WHITE PRIVILEGE

August 6, 2020

The following has been reproduced from BBC Bitesize. It was produced to explain to white people what white privilege is, causing minimal offence. The accompanying video can be viewed here https://www.bbc.co.uk/bitesize/articles/zrvkbqt

John Amaechi is a psychologist, a New York Times best-selling author and a former NBA basketball player. In the wake of the George Floyd killing and the Black Lives Matter protests, and at a time when many people are discussing white privilege, we asked John what it means to him.

John: We’ve been engaged in a global conversation about race and racism. You’ve probably had discussions at home, at school or at work, and in those conversations you’ve probably heard the term white privilege. You maybe even had this term used in a way that felt like an insult or an accusation. Others will have told you that it’s all just made up to make white people feel bad… and none of this is right. 

Privilege is a hard concept for people to understand, because normally when we talk of privilege we imagine immediate unearned riches and tangible benefits for anyone who has it. But white privilege and indeed all privilege is actually more about the absence of inconvenience, the absence of an impediment or challenge, and as such when you have it, you really don’t notice it, but when it’s absent, it affects everything you do.

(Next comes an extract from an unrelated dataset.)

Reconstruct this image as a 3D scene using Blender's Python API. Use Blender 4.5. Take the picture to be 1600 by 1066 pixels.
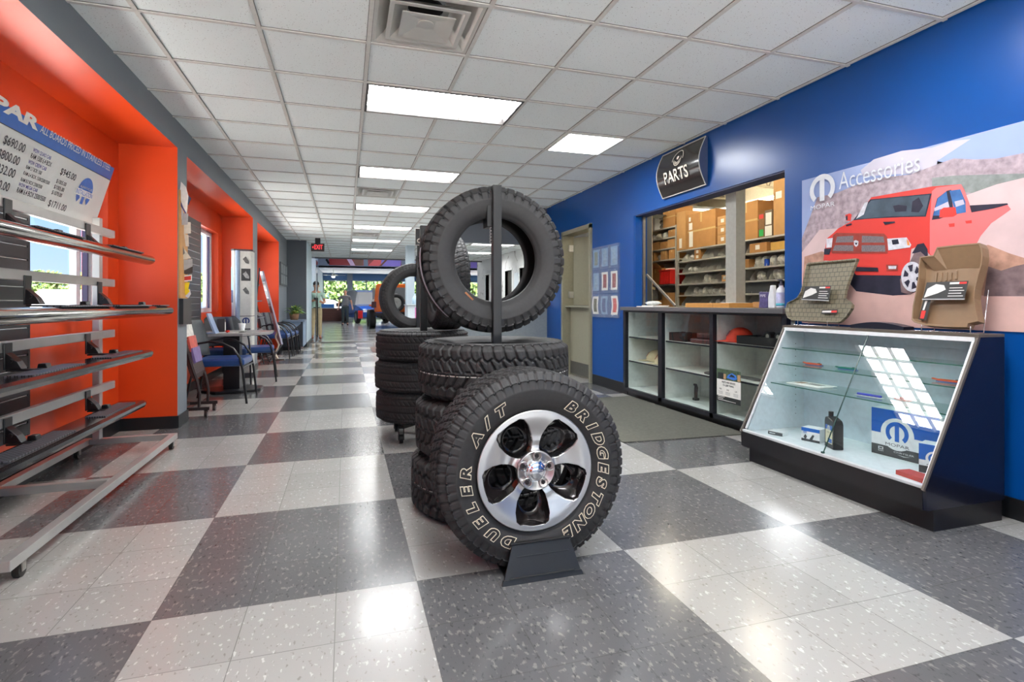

There are lots of types of privilege out there, the privilege of being born into a wealthy family versus a poor family is kind of obvious, but then there’s the privilege of being able-bodied versus having or acquiring a disability that most of us take for granted. I have two very close friends who are wheelchair users and I’ll be honest, when I first met them I was completely ignorant about the everyday ways their lives are made harder through no fault of their own. Some of these ways are simply thoughtless, but some of them are just the way we live, just the way we build infrastructure, just the way everything works that just makes their life harder than mine. That’s just one of the ways that I am privileged and understanding that, embracing that, doesn’t make me a bad person, but ignoring it raises the chance that my friends will be excluded in ways that are not obvious to me and as their friend I can’t allow that. 

There’s a good chance, as a white person watching this, your life is already hard. Every day you have to overcome some difficulty or challenge just to get by, but you can still have white privilege. White privilege doesn’t mean you haven’t worked hard or you don’t deserve the success you’ve had. It doesn’t mean that your life isn’t hard or that you’ve never suffered. It simply means that your skin colour has not been the cause of your hardship or suffering. 

There is nothing but a benefit to understanding our own privileges, white and otherwise. It brings us closer to those who are different. It helps us be vigilant about the ways we treat others different than us. It helps us make a society that is fairer and more equal. Having white privilege doesn’t make your life easy, but understanding it can help you realise why some people’s lives are harder than they should be.